Effect of time and temperature on auxetic foam fabrications (oral) and Comparisson of Digital Image Correltaion and marker tracking methods for strain measurement in open cell foam
ISEA’s contribution allowed me to attend the 9th International Conference “Auxetics and other materials and models with “negative” characteristics” and 14th Workshop “Auxetics and related systems”, September, 2017, Crete.
Two objectives from my PhD (auxetic foams for sporting protective equipment) were presented. These included an assesment of a strain measurement method and an auxetic foam fabrication study. My overall aim is to set up a test to quantify the effect of foam’s negative Poisson’s ratio on indentation resistance. Auxetic foam is closer in modulus and density to materials used in sports protection than other auxetic materials. Open cell foam used in comparisons is ~3 times less dense and has a very different compressive stress strain relationship (buckling beyond ~10% compressive strain, when the auxetic sample is relatively linear to 80% compression). These extra variables have prevented clear relationships from being demonstrated between Poisson’s ratio, indentation resistance and peak force under impact.
The first (poster) presentation compared digital image correlation (DIC) and marker tracking for strain measurement in open cell foams. DIC has not been widely used for foams. Presented work shows it to be comparable to marker tracking and it has already managed to identify the effect of flaws in foam cell structure. Further work will measure material flow under an indenter. Most attendees had not used DIC in this way, but those fabricating auxetic foams and fabrics were keen to try, with possible applications in smart garments for apparel.
The second (oral) presentation suggested methods to reduce variables (density and modulus) in comparisons between auxetic and non-auxetic foams. Previous comparative auxetic/non auxetic foam impact and indentation studies don’t control changes to density and compressive modulus. A clear link between indentation resistance and Poisson’s ratio cannot be made in scenarios close to those seen in sporting collisions, or required for certification by sporting standards.

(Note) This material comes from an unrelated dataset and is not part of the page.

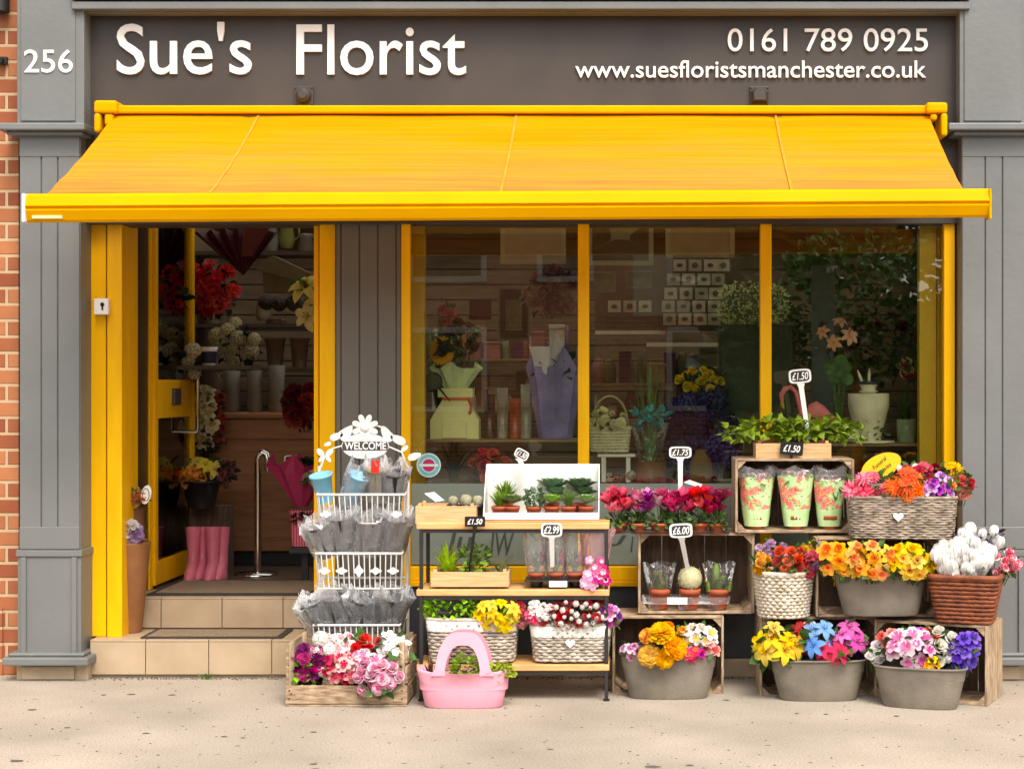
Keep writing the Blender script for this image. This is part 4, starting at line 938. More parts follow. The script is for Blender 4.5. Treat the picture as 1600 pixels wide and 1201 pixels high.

Discussion around the specifics of the test set up and a request to test for shear modulus will help clarify the reason for any differences in the indentation resistance of positive/negative Poisson’s ratio samples.
Outputs include collaborative work with researchers from the Georgia Institute of Technology and a chance to discuss a collaborative study with the University of Malta (submitted as a full paper for ‘The Engineering of Sport’ in Brisbane). I was also lucky enough to meet a PhD student from the Liverpool John Moores University, modelling indentation of auxetic materials for heel protection in basketball shoes. The conference was an excellent event and I received useful advice. I hope that members of the ISEA can attend next year’s Auxetics conference (here at Sheffield Hallam).